Nature is a Necessity, not a Luxury


Richard Louv, author of Last Child in the Woods: Saving Our Children from Nature-Deficit Disorder, hits the nail on the head when he says that human beings are increasingly suffering from a phenomenon called ‘Nature deficit disorder’. We have lost our vital bond with Nature and the result is everything from boredom to a lost love for the Earth and a negation of our spiritual side. Time spent in nature, he notes, is not leisure if not a necessity: a way to heal, to enhance our concentration, to decrease (stress hormone) cortisol levels, feel happier and more entertained, to practice mindfulness and enjoy unstructured physical activity, even to save our Planet. What good are dire warnings about the future of our Planet if we never spend enough time in it to love it and fight for it instinctively?


Spirituality is Happiness


To the extent to which nature enhances our spirituality, it is essential to happiness. Research by Dr. Harold G. Koenig backs this claim – his findings indicate that people who are more spiritual enjoy better mental health throughout their lifetime.
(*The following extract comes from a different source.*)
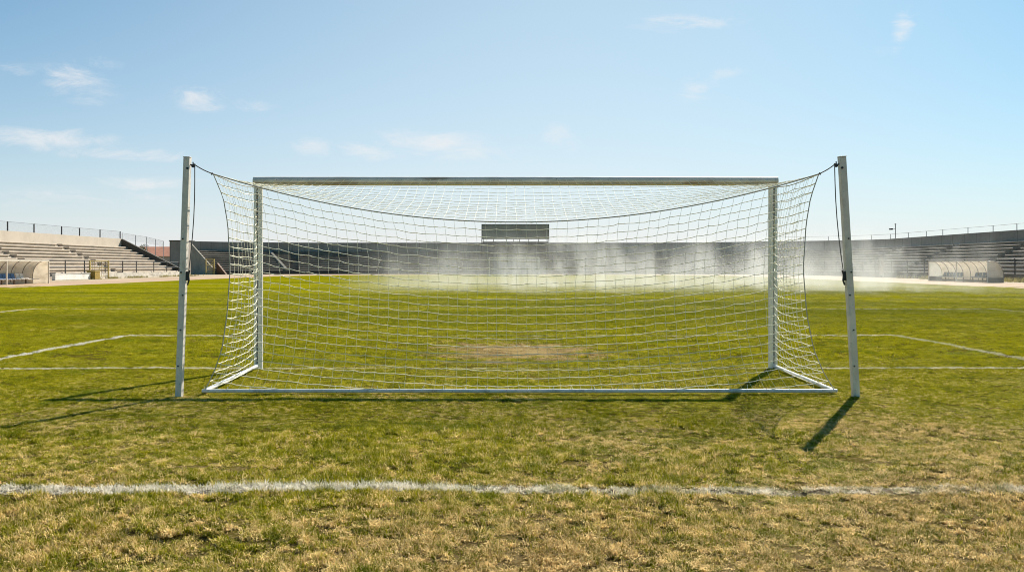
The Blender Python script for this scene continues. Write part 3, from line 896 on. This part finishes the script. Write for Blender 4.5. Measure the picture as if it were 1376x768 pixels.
gate((-50.2, 140.2, 0), 1.3, 2.6, (0.8,0.5,0), M['yellow'], 'narrow pale yellow gate at the left end of the far terrace')
gate((46.0, 105, 0), 3.2, 2.3, (0.3,1,0), M['beige'], 'faded beige gate by the right terrace, half lost in the mist', M['beige'])
cab = thing('metal_cabinet', (-45.6, 91.8, 0), 'small ochre metal cabinet beside the yellow gate', 'cabinet')
mb = MB(); mb.box(-46.05,91.3,0,-45.15,92.4,0.86); mb.build('body', M['ochre'], cab, bevel=0.015)
mb = MB(); mb.box(-46.1,91.25,0.862,-45.1,92.45,0.91); mb.build('lid', M['yellow'], cab, bevel=0.01)
mb = MB(); mb.box(-45.9,91.28,0.12,-45.3,91.297,0.76); mb.build('door', M['ochre'], cab)
mb = MB(); mb.box(-45.85,84.0,0,-45.5,91.0,0.60); mb.box(-45.89,83.96,0.602,-45.46,91.04,0.66)
tag(mb.build('low_wall', M['wall_white'], None, bevel=0.02), 'low whitewashed wall in front of the left terrace, beside the dugout', 'wall')
hut = thing('rusty_hatch', (-48.9,141.2,0), 'rust brown sloping hatch next to the narrow yellow gate', 'hatch')
mb = MB(); mb.prism([(0,0),(1.5,0),(0.0,1.9)], 0, 0.8, lambda p,t: (-49.4+p[0], 141.2+t, p[1])); mb.build('panel', M['rust'], hut)
mb = MB(); mb.box(-49.5,141.1,0,-49.405,142.1,1.98); mb.build('frame', M['steel_dark'], hut)

# ------------------------------------------------------------------ dugouts
def canopy_profile(depth=1.35, h=1.86, seg=14):
    pts = [(0,h), (0.30,h+0.03)]
    r = depth-0.30
    for k in range(1, seg+1):
        a = k/seg*PI/2
        pts.append((0.30+r*math.sin(a), h+0.03 - (h-0.55)*(1-math.cos(a))))
    pts.append((depth, 0.12))
    return pts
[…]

Spirituality can essentially be defined as “prioritizing people and their feelings above material or physical things.” For many people this mean following a particular faith that stipulates tenets of morality and making sacrifices for others. Koenig notes that when we are able to embrace the fundamental elements of our belief with faith (rather than proof), we can adapt to life’s vicissitudes more efficiently and even respond better to treatments when we are ill.

Strengthening Link between Spirituality and Nature


Studies have shown that many children barely manage to spend an hour in the great outdoors every day – and that they do set aside various hours to spend on their iPads, smartphone or computers. Yet we not only appreciate the beauty of nature, but also make greater sense of it, when we physically experience its natural elements – jumping in puddles, observing the fauna, opening our senses to the sights, sounds and smells of a natural area. Time spent in nature takes us beyond the material, and natural brings us to a mindful state in which ‘the here and now’ takes precedence over the causes of worry and negative thoughts.
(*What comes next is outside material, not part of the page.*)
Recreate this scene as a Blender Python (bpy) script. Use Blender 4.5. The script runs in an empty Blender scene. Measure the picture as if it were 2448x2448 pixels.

To enhance our spirituality, it is necessary to tune into the natural world. E.O. Wilson coined the term ‘biophilia’ after studying for years and observing that human beings have a natural tendency to seek out experiences in nature – thus, we enjoy contemplating trees and flowers, not only because of their innate beauty, but also because they reminds us of continued growth and fruitfulness. In order to continue to grow and find wonder in the world, we must take care to foster our spirituality, keeping it strong by finding inspiration from the vast, glorious natural world.